Tuesday, March 19, 2013

I'm Really Over It

As I mentioned in a previous blog, my ex-stepmother died.  I discussed how I was having a difficult time dealing with it, or so I thought. Well, it was only a few days, maybe a week, where I felt depressed, angry and emotionally stripped. My brother and I had several discussions about her and our father. And in my brother's usual fashion, he was able to help me to understand these difficult people. It wasn't a matter of right and wrong, it just was. In these people's minds, they were NOT committing any harmful acts against these children. They were just being parents, and disciplinarians at that. Well, not even disciplinarians. It's difficult to define what they were doing, but in their minds they were being parents.

I explained to my brother that one of the things that I held against our stepmother was the fact that she never apologized for her actions. Let me clarify. She underwent the 12 step program of AA. She was an alcoholic. One day while visiting my grandmother, my stepmother's mother-in-law, I came across a letter from my stepmonster to my grandmother, and like an curious teenager, I felt compelled to read it. In it she apologized to my grandmother for any wrong-doing she had done against her, as this is one of the 12 steps of the program. But, if memory serves, she never did anything wrong against my grandmother. I was offended and even felt betrayed or very small and insignificant. And hurt. She visited my grandmother once or twice a year, but she was subjected to my brother and me every other weekend until my father moved out of state, then it was more like holidays and summer vacations. My brother helped me to better understand this. He explained that she obviously didn't recognize her actions against us as being wrong or abusive. But? No. No buts. She didn't see what we saw, or experienced. In her mind, no matter how clouded or dimented, she was doing what a good mother, or stepmother, would do. Huh. It made sense. And the last thing I want to do sometimes is give my brother credit for being right about some things. Just a little sibling rivalry, mind you. But he was right. And no, he's not saying that we should excuse her actions, but it doesn't hurt to better understand them. He also said that he strongly felt that some of her actions were probably also out of anger towards our father and mother. She was very much in love with our father, but his heart was else where. It was a complicated situation, or maybe more like twisted.

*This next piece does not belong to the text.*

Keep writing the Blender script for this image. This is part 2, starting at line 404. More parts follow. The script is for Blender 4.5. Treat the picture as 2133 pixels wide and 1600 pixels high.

I get it now. I don't like it. But I get it. After years of counseling, rivers of tears, and some displaced anger, I've finally come to a better place. It's been a long journey. However.  I still don't speak to my father. But that's another story. The best way to sum up that situation, my father has made bad choices and I chose to no longer be a victim of his choices.

In a more normal situation, counseling would be tremendously helpful for all parties involved in a divorce. But in those days, the early 70s, there was no such thing. You just got through it. Somehow. And when you remarry, and you have children from a previous marriage, think about them and include them. And again, more counseling. As an experienced stepchild, I understand what children are feeling when their parents divorce and remarry. And remarry again and again. Children are helpless to their parents' choices, but they shouldn't become victims of their choices.